Mercedes boss Toto Wolff believes the outfit had a 90 per cent chance of triumphing at one stage of the Bahrain Grand Prix, before Sebastian Vettel ultimately prevailed for Ferrari.
Vettel led away from pole position and switched to Soft tyres when he pitted on lap 18 of 57, ostensibly signalling that he was leaning towards a two-stop strategy.
Mercedes, meanwhile, serviced second-placed Valtteri Bottas two laps later and put him on Medium tyres, outlining that the Finn would be running to the end of the Grand Prix.
Ferrari kept Vettel out, converting to a one-stop strategy, and he came under pressure from Bottas during the closing laps, but kept the Mercedes driver at bay, winning by seven-tenths of a second.

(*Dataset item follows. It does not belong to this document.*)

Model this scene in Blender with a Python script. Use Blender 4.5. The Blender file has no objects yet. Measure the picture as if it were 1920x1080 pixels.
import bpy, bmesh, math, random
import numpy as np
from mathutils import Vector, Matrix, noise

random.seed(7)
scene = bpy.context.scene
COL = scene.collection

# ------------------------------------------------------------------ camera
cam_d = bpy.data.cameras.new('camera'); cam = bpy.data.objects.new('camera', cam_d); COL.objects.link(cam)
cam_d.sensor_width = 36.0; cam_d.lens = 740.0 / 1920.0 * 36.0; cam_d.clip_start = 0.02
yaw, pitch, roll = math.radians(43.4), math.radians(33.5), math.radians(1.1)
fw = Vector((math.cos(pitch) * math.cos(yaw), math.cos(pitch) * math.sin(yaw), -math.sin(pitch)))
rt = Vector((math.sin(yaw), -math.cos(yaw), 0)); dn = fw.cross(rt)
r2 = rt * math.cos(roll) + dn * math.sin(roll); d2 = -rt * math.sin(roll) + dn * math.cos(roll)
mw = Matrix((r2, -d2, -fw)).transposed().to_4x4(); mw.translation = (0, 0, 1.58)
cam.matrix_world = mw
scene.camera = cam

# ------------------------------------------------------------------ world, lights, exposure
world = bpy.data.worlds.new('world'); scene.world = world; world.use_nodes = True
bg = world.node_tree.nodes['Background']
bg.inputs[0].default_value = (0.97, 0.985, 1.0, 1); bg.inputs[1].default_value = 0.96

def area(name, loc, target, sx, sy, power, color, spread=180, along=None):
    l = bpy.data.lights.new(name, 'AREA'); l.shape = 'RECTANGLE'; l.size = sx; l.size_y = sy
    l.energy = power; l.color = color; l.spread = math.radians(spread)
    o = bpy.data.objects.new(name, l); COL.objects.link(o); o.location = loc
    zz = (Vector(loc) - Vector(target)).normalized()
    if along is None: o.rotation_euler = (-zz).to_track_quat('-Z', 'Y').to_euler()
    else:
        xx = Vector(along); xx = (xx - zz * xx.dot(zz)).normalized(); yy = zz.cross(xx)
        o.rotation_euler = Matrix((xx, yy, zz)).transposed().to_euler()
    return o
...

“We realised pretty early that the Medium was a good tyre,” Wolff said, explaining Mercedes’ strategy.
“We saw that with [Fernando] Alonso and decided to try it, to see how it would be on our cars with the option of stopping twice.
"Valtteri immediately had very good pace. So it was clear that he would make it to the end on the Medium but there was still a chance that Ferrari would do the same.
"They were taking big risks because at the end Vettel's car was probably two seconds slower than Valtteri, so if it would have been one or two laps later he would have lost the race.
"But 'would be' is not what counts. What counts is the race result and Sebastian and Ferrari won it, and it was well deserved. They adapted to the situation.
"After coming out on the Mediums behind Sebastian and with a gap that we were able to close down, knowing that they needed to either stop again or would run out of tyre.
"This was the moment where I would say the 90 per cent probability was on us winning. And we lost that.”
Wolff expressed hope that Mercedes’ missed chances across the opening two Grands Prix of the year won’t come back to haunt the team when the season concludes in November.
"In the Drivers' Championship, Lewis lost seven points in Melbourne,” said Wolff.
“I don't think that he would have been much better than P3 in Bahrain because it was a lot between Valtteri and Sebastian.
"For a race win he was too far away. In the Constructors' we lost seven in Melbourne and we lost seven in Bahrain, so 14 points. That can make the difference in the end.
"It will be very close this season and it will swing from track to track and from how well prepared you are or not."